Sans ce repère, le travailleur de la 3e révolution industrielle peut s’interroger sur la finalité de son action, douter de son utilité, se demander « à quoi cela rime ? », bref, être en quête de sens. Un besoin des salariés qui se traduit souvent par la nécessité pour la Direction de « donner le sens » et de faire en sorte que le management relaie ce sens. C’est-à-dire le « grand sens » qui dans une approche descendante a vocation à irriguer l’ensemble des équipes pour qu’elles adhèrent à cette vision. Avec un succès très relatif, malgré l’énergie et souvent le talent mis dans la démarche, puisque sur le terrain la demande paraît toujours aussi importante.
Plutôt que « donner le sens », il est préférable de « construire du sens » avec les professionnels sur le terrain en ancrant le sens dans le travail au quotidien, en remettant le travail au cœur de la démarche. Passer du « grand sens », unique et véhiculé auprès de tous les métiers, aux « petits sens » recherchés avec chaque collaborateur non seulement dans sa réalité opérationnelle, comme nous y invite Mathieu Detchessahar, mais aussi dans sa singularité car il investit dans son travail une part de lui-même.
Le management est là pour garantir la cohérence entre ces différents « petits sens » et la stratégie de l’entreprise par du dialogue et des ajustements. Il s’agit bien de « construire avec » et non de « diffuser à ». C’est une transformation majeure pour des managers encore peu habitués et outillés pour des pratiques horizontales, d’accompagnement, de co-construction, où comprendre est plus important que d’être compris et où la confrontation des points de vue est créatrice de valeur.
Un paradoxe ou plutôt une complexité à gérer : un monde du travail où le « cerveau d’œuvre » est prédominant alors que le résultat du travail est de plus en plus immatériel, et où le sens devient la demande pressante des salariés adressée à des managers peu habitués à construire la réponse avec eux.

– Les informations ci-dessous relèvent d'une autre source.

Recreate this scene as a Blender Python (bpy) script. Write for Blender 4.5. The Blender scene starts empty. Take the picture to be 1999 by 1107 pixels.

Un défi collectif à relever sans tarder car le monde se transforme très vite, l’enjeu de la quête de sens est majeur pour les entreprises. Il suffit de voir le nombre croissant de cadres d’entreprise qui disent ne plus voir le sens, ne plus s’y retrouver, et se tourner vers des métiers de l’artisanat, de la production agricole ! Ils mettent du « cerveau d’œuvre » dans des métiers dits « manuels » car ils y trouvent leur « petit sens ».